Since a school board can require parents to send supplies with their children, can direct what "apparatus” shall be used, can make supplies available for a charge on a voluntary basis, and can exercise a rule-making power which is to be treated as “ample and full,” we believe it must be held that a school board has an implied power to purchase supplies for the students and pass on the cost to their parents on a mandatory basis. Therefore the fees charged to the plaintiff’s children in this case cannot be held invalid on the basis that the defendant .school board lacked statutory authorization for its charges.

The question remains whether some of the supplies and materials -provided the plaintiffs children for a fee had to be given to them without charge because of the free textbook referendum. The plaintiff argues that the trial court correctly found that the term “textbook,” as it was *9used in the free textbook sections of the School Code (Ill. Rev. Stat. 1973, ch. 122, pars. 28 — 14 to 28 — 17), included the following: workbooks, duplicating paper and masters, magazine subscriptions, dictionaries, paperback books, maps, and atlases. The school board argues for a narrower meaning.

Both parties refer us to People ex rel. Mack v. Board of Education, 175 Ill. 9 (1898). That case held penmanship books to be textbooks within the meaning of another section of the School Code (an. earlier version of the present section). The opinion does not tell us whether students were to write in the books, and whether they were thus like workbooks. The case does not appear to be of material help to either side, nor do the various other sections of the School Code, as amended from time to time, which both parties cite to reach contradictory conclusions.
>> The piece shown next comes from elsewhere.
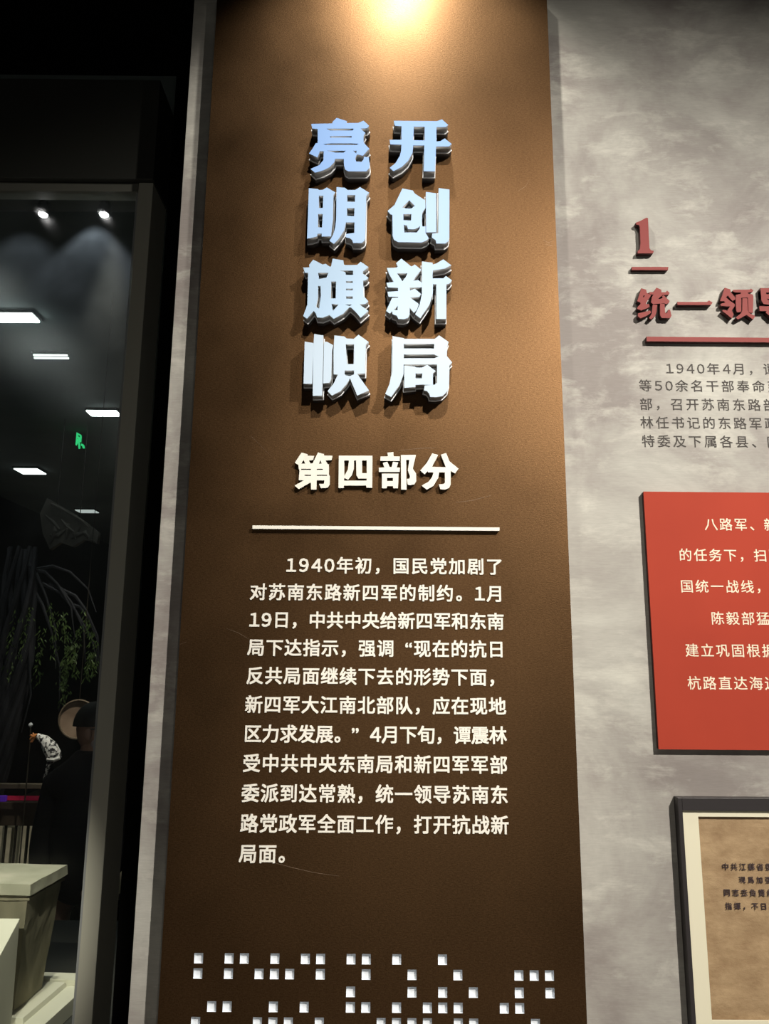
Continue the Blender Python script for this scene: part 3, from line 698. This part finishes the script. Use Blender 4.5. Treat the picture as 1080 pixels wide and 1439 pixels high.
L1 = e1.length; e1n = e1.normalized(); e2n = Vector((-e1n.y, e1n.x))
def rect(o, u0, u1, v0, v1, z):
    return [Vector((o.x+e1n.x*a_+e2n.x*b__, o.y+e1n.y*a_+e2n.y*b__, z)) for a_, b__ in ((u0,v0),(u1,v0),(u1,v1),(u0,v1))]
W_ = L1*1.25
tp = 0.034
t = empty('stone_measure', (Nt.x, Nt.y+0.15, zb_)); tag(t, 'dark tapering square stone vessel with pale rim slab, inside the case at lower left', 'stone vessel')
def rough_prism(r0, r1, n, amp, seed, name):
    bm = prism_bm(r0, r1)
    bmesh.ops.subdivide_edges(bm, edges=list(bm.edges), cuts=n, use_grid_fill=True)
    for v in bm.verts:
        v.co += Vector((mnoise.noise(v.co*18+Vector((seed,0,0))), mnoise.noise(v.co*18+Vector((0,seed,0))), mnoise.noise(v.co*18+Vector((0,0,seed)))))*amp
    return bm_mesh(name, bm)
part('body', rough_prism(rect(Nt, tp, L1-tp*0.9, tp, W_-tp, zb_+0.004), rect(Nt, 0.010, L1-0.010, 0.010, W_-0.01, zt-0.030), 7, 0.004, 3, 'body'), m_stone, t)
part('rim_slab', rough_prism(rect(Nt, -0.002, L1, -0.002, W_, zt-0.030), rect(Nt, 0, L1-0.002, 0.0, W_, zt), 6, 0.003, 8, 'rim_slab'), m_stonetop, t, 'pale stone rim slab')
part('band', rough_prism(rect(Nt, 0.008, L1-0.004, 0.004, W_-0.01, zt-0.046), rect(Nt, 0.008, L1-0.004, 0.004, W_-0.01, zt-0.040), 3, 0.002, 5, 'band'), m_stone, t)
# white plinth: tray-like base, same orientation as the stone
t = empty('white_plinth', (Nt.x, Nt.y+0.15, 0.45)); tag(t, 'cream white plinth with a stepped top under the dark stone vessel', 'plinth')
zz = zb_-0.001
part('block', bm_mesh('block', prism_bm(rect(Nt, -0.02, L1+0.09, -0.075, W_+0.05, 0.451), rect(Nt, -0.02, L1+0.09, -0.075, W_+0.05, zz-0.014)), 0.001), m_plinth, t)
part('top_step', bm_mesh('top_step', prism_bm(rect(Nt, 0.0, L1+0.03, -0.015, W_+0.03, zz-0.014), rect(Nt, 0.004, L1+0.026, -0.011, W_+0.026, zz)), 0.0008), m_plinth, t)
part('corner_block', bm_mesh('corner_block', prism_bm(rect(Nt, L1+0.035, L1+0.088, -0.074, 0.25, zz-0.0139), rect(Nt, L1+0.035, L1+0.088, -0.074, 0.25, zz+0.004)), 0.0008), m_plinth, t)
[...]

It is well established that in the absence of a contrary statutory definition, a word used in a statute is to have its popularly understood meaning (Bowman v. Armour & Co., (1959), 17 Ill.2d 43, 52), or commonly accepted dictionary interpretation. (Husser v. Fouth (1944), 386 Ill. 188, 194.) Webster’s New International Dictionary (2d ed. 1934) defines a textbook as “a book containing a presentation of the principles of a subject, intended to be studied by the pupil and used as a basis of instruction by the teacher.” The word is popularly understood to describe a book, rather than anything of lesser substantiality or permanence, which expounds the principles of a field of knowledge, rather than merely presenting exercises or questions, and which is used as the basis of a course of study, and not as a general reference work or a reference work on a subsidiary topic.
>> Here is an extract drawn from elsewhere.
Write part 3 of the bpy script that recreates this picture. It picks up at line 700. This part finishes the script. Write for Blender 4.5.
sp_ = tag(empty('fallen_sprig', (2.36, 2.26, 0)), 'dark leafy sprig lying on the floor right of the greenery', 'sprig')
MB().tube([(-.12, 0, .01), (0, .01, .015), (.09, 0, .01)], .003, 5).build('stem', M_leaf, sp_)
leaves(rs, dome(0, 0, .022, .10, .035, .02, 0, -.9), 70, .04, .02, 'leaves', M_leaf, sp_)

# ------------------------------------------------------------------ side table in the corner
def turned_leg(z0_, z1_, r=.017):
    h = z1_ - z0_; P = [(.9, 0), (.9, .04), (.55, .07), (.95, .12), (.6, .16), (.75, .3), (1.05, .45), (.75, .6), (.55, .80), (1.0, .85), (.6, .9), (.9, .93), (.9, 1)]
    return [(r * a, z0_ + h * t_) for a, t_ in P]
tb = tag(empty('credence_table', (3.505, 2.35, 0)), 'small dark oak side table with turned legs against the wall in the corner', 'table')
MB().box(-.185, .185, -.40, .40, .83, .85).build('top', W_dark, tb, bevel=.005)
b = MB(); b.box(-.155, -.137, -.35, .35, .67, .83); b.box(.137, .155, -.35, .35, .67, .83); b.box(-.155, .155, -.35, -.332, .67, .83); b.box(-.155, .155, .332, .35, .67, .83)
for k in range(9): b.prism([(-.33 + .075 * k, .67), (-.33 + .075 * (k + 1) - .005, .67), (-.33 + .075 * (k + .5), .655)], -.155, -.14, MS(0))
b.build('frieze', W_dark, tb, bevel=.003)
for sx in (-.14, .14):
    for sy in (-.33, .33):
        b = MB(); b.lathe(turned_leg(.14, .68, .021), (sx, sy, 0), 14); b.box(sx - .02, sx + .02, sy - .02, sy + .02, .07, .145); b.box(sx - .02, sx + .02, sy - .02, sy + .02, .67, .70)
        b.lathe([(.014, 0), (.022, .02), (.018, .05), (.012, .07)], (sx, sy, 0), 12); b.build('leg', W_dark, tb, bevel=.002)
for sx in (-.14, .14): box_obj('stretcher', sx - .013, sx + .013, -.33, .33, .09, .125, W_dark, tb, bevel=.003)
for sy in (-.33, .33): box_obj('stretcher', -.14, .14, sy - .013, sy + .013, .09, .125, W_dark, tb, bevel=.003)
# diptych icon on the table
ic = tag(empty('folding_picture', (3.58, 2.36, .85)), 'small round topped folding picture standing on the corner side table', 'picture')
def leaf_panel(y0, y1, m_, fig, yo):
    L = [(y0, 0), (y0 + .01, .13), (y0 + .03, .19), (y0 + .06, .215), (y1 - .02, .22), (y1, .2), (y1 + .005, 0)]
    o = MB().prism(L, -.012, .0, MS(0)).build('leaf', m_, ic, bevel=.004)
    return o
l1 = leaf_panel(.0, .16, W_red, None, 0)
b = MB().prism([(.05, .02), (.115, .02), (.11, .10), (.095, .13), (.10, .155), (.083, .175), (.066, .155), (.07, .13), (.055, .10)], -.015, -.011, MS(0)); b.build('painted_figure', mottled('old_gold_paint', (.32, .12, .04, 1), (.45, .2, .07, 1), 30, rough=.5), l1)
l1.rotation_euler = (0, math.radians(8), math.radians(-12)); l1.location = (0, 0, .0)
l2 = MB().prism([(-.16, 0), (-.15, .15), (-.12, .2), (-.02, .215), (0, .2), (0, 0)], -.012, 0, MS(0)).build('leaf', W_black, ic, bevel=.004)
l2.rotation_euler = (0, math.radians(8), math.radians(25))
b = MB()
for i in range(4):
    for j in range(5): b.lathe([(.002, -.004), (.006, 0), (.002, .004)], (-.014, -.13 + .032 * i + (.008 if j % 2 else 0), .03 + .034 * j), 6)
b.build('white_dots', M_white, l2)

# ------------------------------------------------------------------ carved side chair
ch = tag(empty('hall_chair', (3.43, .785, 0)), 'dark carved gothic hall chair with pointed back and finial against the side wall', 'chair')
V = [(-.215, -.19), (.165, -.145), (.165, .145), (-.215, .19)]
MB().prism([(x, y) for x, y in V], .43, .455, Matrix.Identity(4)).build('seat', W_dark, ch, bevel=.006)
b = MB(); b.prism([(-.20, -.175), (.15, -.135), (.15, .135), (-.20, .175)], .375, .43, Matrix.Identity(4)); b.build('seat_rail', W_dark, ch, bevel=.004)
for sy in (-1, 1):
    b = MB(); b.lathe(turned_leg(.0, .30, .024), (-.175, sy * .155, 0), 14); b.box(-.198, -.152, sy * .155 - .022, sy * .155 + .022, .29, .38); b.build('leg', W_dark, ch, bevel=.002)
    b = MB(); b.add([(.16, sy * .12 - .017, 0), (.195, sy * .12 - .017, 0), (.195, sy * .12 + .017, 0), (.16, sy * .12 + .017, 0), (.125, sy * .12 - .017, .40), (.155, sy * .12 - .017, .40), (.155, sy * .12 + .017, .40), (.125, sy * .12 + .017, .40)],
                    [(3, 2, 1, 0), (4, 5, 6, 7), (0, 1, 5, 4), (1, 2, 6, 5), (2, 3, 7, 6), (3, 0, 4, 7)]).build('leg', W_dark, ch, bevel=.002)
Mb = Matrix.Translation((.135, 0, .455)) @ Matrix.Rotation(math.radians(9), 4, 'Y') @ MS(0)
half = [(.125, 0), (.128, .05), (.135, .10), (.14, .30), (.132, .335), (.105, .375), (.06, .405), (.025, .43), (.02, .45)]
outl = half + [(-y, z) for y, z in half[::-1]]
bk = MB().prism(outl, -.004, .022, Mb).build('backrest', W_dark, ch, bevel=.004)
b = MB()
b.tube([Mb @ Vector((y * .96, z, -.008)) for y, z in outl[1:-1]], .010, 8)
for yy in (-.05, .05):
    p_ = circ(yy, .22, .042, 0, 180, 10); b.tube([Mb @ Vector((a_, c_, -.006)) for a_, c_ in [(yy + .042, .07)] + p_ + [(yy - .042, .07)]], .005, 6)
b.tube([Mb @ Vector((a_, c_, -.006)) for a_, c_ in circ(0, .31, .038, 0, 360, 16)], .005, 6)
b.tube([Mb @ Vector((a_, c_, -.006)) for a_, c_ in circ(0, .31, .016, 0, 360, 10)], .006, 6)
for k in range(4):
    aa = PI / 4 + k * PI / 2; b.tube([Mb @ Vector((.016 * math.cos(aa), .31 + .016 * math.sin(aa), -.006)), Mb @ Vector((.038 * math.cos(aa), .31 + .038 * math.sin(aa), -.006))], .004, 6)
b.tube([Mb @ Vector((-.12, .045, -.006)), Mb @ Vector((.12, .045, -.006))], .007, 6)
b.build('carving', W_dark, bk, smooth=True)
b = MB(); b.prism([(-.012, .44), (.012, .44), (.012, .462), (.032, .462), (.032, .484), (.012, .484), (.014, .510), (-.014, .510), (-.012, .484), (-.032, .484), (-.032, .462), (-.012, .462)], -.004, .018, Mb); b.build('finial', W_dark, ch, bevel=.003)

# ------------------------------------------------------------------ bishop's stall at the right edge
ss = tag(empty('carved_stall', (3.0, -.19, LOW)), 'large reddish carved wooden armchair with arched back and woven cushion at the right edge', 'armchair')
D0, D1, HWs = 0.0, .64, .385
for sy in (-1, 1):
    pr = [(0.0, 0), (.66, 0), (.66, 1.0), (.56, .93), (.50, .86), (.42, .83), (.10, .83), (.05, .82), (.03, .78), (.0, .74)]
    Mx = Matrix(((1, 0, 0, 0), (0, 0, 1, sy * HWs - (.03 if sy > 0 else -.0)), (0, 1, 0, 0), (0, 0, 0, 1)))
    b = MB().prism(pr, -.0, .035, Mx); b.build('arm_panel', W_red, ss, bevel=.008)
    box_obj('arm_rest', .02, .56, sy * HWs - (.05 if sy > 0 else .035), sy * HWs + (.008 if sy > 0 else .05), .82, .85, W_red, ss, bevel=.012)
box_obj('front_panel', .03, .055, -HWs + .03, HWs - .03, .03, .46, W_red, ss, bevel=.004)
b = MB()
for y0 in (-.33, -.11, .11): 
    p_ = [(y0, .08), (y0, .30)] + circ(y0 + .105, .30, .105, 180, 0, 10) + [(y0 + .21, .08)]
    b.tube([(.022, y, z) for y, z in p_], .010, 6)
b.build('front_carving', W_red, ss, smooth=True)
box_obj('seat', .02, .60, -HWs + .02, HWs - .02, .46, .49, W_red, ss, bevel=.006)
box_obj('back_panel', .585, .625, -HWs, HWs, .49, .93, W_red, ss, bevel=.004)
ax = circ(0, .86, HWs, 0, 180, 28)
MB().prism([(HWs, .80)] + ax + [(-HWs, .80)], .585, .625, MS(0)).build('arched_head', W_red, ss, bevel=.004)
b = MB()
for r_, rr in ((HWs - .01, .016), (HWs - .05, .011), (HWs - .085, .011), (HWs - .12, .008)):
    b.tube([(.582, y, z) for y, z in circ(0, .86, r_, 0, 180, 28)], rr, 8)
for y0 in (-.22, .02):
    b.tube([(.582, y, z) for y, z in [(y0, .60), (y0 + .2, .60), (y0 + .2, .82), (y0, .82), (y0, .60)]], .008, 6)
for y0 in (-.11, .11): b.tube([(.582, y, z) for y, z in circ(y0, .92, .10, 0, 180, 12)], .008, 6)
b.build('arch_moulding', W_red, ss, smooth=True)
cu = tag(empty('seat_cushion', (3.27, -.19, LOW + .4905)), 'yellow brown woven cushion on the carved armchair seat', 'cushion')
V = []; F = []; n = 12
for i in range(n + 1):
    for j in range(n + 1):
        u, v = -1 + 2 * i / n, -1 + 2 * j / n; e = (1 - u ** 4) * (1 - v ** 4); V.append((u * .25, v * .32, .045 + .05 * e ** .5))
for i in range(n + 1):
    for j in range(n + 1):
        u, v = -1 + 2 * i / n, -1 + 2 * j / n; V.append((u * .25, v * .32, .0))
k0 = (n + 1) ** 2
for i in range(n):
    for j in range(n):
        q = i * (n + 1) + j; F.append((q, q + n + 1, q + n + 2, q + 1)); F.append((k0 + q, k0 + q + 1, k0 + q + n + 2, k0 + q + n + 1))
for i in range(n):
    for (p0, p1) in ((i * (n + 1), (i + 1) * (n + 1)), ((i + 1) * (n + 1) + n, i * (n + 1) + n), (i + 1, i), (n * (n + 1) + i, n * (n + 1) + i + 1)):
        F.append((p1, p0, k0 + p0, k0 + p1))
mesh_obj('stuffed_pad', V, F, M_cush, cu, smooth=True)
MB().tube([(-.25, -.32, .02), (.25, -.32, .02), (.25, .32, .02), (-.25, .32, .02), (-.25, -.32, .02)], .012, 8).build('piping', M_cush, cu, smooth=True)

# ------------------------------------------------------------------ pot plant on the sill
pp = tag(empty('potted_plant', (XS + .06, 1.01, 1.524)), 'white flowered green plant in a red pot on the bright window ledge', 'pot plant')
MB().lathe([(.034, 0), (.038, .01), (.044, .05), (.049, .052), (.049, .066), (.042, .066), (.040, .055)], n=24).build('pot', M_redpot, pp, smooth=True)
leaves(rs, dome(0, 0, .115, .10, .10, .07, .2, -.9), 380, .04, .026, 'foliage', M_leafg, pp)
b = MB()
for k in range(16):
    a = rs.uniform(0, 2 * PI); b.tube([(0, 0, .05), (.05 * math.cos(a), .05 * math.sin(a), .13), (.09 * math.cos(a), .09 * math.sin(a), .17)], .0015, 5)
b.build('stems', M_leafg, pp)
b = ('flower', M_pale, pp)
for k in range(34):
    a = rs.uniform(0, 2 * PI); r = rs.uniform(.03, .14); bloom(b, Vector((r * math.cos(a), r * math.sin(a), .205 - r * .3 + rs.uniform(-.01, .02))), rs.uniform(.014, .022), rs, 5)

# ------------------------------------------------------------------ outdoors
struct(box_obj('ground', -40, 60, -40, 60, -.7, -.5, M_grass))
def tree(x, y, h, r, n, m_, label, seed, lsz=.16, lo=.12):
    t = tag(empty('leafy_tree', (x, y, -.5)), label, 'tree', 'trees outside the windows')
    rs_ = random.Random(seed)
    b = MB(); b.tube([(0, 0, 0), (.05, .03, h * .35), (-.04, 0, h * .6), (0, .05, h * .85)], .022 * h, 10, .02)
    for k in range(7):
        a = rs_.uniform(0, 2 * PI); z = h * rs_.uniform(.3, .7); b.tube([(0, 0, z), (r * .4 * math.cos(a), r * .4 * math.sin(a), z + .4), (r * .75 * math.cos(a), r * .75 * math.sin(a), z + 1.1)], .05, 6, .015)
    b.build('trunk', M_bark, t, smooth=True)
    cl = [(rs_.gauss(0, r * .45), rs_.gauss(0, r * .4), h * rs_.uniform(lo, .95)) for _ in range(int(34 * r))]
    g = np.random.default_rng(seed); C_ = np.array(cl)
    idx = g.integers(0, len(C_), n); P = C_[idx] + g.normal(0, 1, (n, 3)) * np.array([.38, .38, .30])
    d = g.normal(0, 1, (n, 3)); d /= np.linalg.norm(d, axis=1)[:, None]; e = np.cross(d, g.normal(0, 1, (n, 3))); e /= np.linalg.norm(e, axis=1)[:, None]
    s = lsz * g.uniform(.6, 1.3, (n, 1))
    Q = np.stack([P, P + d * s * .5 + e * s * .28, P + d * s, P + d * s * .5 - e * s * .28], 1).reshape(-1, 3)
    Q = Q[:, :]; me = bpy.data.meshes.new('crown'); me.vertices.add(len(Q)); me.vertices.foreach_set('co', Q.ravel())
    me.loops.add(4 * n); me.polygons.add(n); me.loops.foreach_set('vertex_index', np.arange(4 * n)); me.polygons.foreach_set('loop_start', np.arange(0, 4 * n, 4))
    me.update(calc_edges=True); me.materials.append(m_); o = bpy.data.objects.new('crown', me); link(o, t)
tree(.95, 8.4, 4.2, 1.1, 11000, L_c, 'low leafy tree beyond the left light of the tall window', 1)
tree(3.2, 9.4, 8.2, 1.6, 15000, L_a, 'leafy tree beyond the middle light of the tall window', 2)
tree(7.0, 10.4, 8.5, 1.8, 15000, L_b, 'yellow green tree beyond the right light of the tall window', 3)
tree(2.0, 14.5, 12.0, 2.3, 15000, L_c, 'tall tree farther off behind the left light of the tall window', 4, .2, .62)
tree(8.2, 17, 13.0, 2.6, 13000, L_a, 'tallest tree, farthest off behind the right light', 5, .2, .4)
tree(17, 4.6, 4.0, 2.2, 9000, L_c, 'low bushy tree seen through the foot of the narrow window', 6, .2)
A map, we believe is not ordinarily considered to be a textbook, nor is a collection of maps in an atlas, nor is a dictionary, nor is a ‘Weekly Reader” magazine, nor is a sheet of paper or a collection of loose sheets of paper. The workbooks containing problems and exercises and the pamphlet on selected subjects are also ordinarily considered, we believe, to be not textbooks but just supplementary materials, or teaching aids; it was stipulated that they were used to supplement books which were the standard work or basis for instruction in the particular area. We cannot find that any of the disputed items are “textbooks,” the cost of which could not be included in the fee charged to the plaintiff's children.

For the reasons stated, the order of the Circuit Court of Winnebago County is reversed.

Order reversed.

RECHENMACHER, P. J., and T. MORAN, J., concur.